W 75. minucie Thiago sfaulował Timo Wernera w polu karnym i arbiter wskazał na rzut karny, zmarnowany przez Jorginho.
Thiago Alcantara oprócz spowodowania "jedenastki" zapisał się w historii Premier League. 29-latek przez 45 minut gry ustanowił nowy rekord ligi, biorąc pod uwagę liczbę podań w trakcie jednej połowy. Miał ich na koncie aż 75. To więcej niż każdy z piłkarzy Chelsea w całym meczu!
Po zakończeniu spotkania występ Thiago Alcantary ocenił szkoleniowiec Liverpoolu Juergen Klopp. - Thiago był najlepszy. Trenował, miał osiem dni wolnego, potem grał dla reprezentacji Hiszpanii i trenował w Monachium. Jest wysportowany, więc to nie jest główny problem - chwalił 29-latka Klopp.

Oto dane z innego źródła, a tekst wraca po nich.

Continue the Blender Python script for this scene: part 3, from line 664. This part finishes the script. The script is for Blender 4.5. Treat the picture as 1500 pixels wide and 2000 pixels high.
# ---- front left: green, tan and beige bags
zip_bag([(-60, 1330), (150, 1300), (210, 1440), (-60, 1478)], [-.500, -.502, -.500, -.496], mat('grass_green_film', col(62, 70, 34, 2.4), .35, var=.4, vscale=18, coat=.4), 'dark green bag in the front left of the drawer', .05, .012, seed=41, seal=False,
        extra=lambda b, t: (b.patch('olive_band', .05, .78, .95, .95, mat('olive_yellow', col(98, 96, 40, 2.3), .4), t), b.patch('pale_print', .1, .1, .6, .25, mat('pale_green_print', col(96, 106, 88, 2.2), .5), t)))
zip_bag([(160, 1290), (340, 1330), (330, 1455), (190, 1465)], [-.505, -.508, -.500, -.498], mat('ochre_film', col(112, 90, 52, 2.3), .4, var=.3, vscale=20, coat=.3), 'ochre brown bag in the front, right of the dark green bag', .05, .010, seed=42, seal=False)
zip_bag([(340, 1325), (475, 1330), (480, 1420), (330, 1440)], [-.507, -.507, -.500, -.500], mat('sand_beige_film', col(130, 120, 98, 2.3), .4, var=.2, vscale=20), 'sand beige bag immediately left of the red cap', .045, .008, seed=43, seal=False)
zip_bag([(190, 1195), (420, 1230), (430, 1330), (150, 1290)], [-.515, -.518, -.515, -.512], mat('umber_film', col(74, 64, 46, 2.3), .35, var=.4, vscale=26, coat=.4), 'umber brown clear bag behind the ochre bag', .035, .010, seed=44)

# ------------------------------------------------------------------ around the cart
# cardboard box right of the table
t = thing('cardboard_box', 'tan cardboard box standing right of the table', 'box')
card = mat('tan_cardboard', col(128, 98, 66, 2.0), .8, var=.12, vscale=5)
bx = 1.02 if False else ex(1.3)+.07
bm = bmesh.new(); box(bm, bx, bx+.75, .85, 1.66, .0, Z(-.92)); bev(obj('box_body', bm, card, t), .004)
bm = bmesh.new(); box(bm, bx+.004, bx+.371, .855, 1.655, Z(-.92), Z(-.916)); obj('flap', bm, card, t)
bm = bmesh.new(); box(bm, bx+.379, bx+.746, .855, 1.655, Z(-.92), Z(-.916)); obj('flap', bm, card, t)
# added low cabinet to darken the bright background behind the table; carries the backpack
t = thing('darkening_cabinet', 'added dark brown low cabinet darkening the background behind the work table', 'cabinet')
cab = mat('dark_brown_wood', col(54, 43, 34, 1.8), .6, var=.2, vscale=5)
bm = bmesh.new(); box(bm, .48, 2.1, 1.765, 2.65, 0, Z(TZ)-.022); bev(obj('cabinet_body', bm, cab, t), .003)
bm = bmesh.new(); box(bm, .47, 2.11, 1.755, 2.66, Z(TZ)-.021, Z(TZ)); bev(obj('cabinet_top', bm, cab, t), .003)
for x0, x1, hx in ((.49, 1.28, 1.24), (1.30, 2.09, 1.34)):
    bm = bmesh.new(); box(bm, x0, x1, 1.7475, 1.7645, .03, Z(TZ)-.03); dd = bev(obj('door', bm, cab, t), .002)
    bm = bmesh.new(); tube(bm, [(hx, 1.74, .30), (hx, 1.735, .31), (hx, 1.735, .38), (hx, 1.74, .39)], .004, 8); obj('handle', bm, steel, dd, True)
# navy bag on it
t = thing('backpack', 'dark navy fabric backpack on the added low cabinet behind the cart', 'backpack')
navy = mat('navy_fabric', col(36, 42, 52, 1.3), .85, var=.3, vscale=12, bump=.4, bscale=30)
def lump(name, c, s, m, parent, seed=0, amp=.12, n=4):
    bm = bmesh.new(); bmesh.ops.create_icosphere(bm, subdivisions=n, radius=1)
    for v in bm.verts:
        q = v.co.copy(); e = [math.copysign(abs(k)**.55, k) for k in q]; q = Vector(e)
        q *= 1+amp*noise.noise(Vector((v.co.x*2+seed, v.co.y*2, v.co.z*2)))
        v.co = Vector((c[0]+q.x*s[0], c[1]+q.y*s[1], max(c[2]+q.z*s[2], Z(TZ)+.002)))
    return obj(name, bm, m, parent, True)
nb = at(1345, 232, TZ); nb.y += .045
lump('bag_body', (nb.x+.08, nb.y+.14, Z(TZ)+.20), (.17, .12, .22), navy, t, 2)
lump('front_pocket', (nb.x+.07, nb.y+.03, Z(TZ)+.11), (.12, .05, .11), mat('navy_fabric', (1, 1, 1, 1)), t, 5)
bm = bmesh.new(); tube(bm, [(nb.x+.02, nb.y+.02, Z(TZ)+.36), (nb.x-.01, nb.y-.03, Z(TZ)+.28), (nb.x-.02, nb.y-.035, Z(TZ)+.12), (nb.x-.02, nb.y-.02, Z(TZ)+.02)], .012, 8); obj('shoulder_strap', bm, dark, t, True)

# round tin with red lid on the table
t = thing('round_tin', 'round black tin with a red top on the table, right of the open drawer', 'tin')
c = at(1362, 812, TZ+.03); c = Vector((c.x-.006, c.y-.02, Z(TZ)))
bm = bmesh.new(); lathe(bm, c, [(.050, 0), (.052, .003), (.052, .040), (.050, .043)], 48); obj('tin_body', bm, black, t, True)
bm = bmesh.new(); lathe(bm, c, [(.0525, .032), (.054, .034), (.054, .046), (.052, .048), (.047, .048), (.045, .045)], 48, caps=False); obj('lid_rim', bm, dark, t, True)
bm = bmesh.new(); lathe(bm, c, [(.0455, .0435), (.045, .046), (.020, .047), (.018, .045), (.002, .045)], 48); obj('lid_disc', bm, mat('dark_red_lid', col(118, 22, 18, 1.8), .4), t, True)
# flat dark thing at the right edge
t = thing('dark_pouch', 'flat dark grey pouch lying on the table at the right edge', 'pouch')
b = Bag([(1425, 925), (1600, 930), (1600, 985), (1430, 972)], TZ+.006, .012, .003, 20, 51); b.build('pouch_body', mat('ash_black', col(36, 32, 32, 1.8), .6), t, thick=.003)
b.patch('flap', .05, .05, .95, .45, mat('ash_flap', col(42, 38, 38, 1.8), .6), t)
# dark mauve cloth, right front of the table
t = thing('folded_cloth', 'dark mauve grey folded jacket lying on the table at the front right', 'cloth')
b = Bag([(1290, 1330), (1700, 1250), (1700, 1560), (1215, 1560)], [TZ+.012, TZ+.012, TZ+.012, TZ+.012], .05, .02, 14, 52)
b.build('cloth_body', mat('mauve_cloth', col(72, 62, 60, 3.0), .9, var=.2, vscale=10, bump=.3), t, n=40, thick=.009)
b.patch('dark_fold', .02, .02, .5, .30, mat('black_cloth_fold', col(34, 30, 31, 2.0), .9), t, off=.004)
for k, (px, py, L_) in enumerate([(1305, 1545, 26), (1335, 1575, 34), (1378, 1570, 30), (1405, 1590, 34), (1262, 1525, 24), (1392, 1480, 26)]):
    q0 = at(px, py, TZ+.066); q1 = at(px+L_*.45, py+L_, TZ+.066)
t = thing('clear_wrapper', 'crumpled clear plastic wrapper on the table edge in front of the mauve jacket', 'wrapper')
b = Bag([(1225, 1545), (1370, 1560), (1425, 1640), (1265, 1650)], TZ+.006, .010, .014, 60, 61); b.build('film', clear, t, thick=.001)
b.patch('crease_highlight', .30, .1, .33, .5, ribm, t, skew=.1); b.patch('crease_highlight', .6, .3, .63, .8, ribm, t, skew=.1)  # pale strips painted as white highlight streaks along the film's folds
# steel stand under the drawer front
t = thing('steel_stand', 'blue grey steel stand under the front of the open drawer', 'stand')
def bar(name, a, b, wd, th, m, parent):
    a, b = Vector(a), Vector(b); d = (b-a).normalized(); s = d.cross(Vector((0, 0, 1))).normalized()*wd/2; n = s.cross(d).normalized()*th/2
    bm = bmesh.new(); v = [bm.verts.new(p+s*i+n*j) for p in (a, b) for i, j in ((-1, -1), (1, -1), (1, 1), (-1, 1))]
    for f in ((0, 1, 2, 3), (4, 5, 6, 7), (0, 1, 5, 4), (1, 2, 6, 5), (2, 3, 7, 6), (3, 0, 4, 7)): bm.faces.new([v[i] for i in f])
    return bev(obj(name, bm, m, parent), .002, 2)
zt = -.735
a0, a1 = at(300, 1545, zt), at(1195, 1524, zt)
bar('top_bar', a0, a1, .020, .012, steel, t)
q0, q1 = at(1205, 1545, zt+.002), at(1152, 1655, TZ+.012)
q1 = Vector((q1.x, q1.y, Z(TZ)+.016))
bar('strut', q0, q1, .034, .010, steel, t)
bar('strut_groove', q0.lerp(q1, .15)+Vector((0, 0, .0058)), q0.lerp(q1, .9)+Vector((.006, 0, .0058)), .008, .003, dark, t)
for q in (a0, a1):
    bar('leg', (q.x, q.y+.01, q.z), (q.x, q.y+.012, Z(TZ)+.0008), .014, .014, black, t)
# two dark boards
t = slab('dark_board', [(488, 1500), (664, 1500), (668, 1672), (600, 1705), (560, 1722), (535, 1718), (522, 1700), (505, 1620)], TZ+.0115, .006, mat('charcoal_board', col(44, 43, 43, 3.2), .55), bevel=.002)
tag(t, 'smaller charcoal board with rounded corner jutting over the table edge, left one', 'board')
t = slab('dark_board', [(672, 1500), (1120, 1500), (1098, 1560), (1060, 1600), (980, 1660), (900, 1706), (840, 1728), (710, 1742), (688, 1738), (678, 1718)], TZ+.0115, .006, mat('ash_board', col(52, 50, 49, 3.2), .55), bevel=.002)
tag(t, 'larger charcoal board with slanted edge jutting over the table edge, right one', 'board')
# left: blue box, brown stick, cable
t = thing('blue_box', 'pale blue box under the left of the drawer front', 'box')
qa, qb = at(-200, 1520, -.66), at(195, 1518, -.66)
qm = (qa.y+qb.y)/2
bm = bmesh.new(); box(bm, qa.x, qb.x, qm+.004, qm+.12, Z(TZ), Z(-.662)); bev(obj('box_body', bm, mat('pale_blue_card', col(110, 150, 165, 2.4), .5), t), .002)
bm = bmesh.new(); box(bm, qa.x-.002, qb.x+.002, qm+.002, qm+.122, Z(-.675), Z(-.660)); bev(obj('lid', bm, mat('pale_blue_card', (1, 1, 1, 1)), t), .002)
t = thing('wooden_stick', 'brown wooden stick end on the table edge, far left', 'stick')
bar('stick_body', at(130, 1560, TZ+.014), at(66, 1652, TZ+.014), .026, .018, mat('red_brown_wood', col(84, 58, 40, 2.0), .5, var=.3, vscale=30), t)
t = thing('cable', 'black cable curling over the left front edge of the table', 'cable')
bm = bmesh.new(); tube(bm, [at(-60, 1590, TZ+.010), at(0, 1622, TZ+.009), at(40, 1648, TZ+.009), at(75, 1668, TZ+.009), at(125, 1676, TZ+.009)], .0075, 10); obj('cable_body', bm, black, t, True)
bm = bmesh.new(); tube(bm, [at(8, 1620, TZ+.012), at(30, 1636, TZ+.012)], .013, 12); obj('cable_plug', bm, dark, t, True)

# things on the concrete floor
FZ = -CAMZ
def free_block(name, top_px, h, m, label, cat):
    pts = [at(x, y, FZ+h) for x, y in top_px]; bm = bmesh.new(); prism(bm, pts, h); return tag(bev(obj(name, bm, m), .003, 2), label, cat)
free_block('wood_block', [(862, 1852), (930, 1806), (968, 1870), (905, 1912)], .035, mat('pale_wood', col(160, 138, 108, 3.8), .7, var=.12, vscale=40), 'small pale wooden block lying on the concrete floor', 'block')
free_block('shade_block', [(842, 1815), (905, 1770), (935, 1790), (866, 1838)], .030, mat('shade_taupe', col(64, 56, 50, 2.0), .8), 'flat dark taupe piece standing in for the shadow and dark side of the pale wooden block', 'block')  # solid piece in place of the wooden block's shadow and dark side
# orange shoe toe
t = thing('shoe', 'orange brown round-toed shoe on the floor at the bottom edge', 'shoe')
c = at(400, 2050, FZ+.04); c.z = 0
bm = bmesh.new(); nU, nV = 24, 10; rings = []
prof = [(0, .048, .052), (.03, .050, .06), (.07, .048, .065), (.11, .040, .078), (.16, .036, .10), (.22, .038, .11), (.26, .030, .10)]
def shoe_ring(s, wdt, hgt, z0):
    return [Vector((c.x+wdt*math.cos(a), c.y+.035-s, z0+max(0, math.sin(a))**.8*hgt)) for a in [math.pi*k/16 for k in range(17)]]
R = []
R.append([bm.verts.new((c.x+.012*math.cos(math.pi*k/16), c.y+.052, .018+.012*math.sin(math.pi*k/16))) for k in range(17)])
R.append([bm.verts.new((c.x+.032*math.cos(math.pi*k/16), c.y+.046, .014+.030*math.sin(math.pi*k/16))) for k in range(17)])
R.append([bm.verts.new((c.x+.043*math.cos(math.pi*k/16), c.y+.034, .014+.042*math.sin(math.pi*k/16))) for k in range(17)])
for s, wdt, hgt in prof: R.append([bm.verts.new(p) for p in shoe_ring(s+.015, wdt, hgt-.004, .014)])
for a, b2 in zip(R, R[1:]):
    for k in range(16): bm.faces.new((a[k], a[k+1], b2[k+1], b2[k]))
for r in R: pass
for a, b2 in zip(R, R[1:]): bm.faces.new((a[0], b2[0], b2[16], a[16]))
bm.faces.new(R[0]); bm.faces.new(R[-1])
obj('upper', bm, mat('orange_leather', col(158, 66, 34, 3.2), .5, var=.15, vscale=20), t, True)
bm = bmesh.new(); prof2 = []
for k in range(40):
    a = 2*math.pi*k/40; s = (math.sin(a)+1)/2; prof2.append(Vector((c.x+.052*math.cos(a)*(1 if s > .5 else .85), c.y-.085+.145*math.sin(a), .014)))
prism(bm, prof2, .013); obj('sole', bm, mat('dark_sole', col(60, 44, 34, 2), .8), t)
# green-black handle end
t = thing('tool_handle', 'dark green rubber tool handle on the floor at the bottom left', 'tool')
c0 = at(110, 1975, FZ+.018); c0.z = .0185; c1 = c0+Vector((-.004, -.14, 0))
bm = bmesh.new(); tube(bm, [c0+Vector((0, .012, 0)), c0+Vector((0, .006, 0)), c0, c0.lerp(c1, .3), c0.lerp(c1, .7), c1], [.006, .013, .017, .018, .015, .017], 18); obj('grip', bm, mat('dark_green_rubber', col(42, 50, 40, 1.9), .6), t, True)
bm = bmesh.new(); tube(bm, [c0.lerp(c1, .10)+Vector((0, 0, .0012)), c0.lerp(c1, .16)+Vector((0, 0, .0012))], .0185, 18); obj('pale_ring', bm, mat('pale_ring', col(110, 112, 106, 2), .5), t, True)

- Chelsea grała innym systemem, więc musisz przyzwyczaić się do kolegów obok ciebie. Ale zanim stracili zawodnika, grali idealny mecz, więc zdecydowaliśmy wprowadzić Thiago i bardzo mi się wtedy podobała gra. W defensywnie było to dla niego trudne spotkanie, ponieważ ustawiliśmy go inaczej, ale kiedy miał piłkę, to on chciał ją podawać - powiedział Klopp, cytowany przez portal mirror.co.uk.